First Rep. Pramila Jayapal (D-Wash.) called Israel “racist.” She said she meant the Israeli government. Then she appeared to double down.

Pramila Jayapal
Rep. Pramila Jayapal (D-Wash.) speaks at the Hands Off Budget rally in Washington, D.C. on May 24, 2017. Credit: AFGE/Wikipedia.

Rep. Pramila Jayapal (D-Wash.) said on July 15 that “Israel is a racist state!” in an attempt to placate pro-Palestinian protestors disrupting a panel at the progressive Netroots Nation conference in Chicago.

The next day, the congresswoman or her staff had a change of heart. “I do not believe the idea of Israel as a nation is racist,” Jayapal stated. Instead, she meant that the Israeli government is racist, she said.

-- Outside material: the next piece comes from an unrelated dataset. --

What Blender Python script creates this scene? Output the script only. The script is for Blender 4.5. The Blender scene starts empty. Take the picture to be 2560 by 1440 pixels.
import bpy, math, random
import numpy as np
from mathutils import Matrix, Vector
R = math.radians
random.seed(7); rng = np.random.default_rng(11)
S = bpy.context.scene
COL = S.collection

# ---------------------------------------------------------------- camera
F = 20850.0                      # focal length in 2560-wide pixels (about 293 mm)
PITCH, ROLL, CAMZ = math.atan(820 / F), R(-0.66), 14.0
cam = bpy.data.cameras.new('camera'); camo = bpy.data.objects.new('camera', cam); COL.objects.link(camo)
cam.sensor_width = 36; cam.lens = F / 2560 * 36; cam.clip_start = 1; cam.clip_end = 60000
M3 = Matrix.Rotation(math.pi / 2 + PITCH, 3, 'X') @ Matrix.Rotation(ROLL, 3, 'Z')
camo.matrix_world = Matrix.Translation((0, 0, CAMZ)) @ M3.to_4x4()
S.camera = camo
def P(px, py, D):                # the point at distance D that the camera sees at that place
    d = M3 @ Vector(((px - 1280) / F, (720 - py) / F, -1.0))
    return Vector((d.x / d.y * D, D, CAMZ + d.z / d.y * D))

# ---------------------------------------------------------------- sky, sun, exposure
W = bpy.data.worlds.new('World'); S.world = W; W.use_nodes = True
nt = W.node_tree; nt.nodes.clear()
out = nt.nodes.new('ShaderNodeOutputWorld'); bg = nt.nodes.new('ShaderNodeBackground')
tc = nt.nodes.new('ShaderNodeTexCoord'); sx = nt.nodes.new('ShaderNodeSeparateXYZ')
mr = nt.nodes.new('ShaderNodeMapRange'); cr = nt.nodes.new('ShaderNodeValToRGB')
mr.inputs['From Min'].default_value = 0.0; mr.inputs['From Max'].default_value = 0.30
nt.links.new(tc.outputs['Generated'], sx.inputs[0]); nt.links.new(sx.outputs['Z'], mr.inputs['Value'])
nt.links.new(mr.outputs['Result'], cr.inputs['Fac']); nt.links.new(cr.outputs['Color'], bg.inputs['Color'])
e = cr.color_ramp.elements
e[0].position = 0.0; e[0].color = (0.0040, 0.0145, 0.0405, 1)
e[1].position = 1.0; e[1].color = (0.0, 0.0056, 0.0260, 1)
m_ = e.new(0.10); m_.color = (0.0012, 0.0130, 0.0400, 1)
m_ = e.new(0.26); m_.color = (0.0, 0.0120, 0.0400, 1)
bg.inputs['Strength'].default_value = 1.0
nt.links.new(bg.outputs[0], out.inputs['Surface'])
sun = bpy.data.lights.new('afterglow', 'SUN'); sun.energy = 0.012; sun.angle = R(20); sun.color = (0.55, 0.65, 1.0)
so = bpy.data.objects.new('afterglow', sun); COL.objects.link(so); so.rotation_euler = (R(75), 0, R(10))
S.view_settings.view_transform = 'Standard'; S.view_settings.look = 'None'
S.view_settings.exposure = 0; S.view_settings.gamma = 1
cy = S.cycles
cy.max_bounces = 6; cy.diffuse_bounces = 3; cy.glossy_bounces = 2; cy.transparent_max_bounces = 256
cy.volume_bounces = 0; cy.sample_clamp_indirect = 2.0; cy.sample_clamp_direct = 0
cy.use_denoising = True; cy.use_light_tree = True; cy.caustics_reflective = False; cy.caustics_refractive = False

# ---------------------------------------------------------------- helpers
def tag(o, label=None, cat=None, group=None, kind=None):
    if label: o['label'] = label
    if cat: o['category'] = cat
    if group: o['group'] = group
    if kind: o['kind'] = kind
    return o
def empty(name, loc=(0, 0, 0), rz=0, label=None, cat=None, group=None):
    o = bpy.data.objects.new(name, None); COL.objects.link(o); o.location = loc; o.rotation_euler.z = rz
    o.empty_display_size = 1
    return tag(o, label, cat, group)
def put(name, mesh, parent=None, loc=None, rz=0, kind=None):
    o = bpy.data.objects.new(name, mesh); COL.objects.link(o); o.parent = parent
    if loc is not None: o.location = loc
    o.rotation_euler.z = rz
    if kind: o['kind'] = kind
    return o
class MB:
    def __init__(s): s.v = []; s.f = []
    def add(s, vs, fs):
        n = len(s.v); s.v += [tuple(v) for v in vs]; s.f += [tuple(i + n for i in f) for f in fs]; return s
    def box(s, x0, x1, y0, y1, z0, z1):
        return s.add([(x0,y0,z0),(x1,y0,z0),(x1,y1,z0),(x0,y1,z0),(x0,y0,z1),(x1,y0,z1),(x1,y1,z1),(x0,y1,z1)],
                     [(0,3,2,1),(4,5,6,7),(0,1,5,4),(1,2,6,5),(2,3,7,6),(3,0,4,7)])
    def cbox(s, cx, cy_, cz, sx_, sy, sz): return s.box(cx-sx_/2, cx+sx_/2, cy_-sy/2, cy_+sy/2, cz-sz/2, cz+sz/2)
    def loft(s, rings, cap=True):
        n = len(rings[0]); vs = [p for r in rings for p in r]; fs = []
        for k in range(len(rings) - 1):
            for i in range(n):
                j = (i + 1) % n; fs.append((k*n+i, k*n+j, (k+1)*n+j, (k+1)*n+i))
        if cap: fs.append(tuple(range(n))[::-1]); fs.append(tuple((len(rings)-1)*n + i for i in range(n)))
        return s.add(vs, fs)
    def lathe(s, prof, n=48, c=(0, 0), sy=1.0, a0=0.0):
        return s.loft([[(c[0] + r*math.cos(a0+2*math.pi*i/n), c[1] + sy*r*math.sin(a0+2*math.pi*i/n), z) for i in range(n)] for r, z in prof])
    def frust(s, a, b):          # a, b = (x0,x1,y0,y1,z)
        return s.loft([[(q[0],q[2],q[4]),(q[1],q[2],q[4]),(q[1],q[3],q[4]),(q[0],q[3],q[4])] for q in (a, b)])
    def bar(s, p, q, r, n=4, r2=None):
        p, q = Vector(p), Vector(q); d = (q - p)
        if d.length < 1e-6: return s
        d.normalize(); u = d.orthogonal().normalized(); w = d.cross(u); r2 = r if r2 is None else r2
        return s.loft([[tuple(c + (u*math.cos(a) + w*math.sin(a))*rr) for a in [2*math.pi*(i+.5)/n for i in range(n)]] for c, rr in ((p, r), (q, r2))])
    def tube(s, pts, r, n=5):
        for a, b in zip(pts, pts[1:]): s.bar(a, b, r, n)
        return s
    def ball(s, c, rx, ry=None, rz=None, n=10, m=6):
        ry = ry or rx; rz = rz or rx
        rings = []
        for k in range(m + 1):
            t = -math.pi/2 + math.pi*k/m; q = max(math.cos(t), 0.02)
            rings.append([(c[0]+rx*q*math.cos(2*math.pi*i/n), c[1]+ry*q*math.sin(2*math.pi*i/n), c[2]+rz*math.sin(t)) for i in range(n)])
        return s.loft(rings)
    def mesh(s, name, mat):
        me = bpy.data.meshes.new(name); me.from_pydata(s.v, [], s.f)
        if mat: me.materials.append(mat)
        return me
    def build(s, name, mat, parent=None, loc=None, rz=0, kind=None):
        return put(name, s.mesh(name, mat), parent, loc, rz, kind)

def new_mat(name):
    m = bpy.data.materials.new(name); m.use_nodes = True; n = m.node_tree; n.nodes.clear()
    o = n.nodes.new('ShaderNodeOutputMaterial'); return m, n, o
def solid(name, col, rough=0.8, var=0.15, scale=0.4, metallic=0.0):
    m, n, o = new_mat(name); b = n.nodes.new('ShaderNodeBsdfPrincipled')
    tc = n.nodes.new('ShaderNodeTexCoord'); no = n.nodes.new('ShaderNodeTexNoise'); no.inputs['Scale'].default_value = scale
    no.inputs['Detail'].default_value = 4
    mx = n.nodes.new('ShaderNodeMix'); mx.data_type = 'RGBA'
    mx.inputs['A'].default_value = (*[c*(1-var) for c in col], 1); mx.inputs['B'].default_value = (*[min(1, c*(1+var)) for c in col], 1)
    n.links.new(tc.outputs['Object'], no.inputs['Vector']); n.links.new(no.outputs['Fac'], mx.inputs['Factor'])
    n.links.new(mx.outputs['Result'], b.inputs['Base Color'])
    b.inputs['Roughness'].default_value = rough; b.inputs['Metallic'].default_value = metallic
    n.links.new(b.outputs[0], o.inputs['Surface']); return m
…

That apology was enough for the White House. “We saw that she apologized, and we’re glad she did,” John Kirby, coordinator for strategic communications at the National Security Council, said at the July 17 White House press briefing. “We think an apology was the right thing to do for those comments.”

A few hours after the press briefing concluded, Jayapal apparently had yet another change of heart.

The congresswoman retweeted an opinion article from The New York Times titled “The Hysterical Overreaction to Jayapal’s ‘Racist State’ Gaffe.”

In her tweet, Jayapal excerpted, “The rush to condemn her offhand remarks is […] about raising the political price of speaking about Israel forthrightly. […] It’s easier for Israel’s most stalwart boosters to harp on a critic’s slight misstatement.”

“The fact that Rep. Jayapal would retweet a NY Times article that absolves her of any wrongdoing for her hateful words against Israel means that her supposed apology was meaningless,” wrote Joel Petlin, superintendent of the Kiryas Joel School District. “Shame on the progressive Democrats who spew antisemitism and shame on The New York Times for defending them.”

“Walk back the walk-back, classic Squad move,” wrote Seth Mandel, executive editor of the Washington Examiner.

“From apology to ‘slight misstatement,’” wrote Josh Kraushaar, editor-in-chief of Jewish Insider.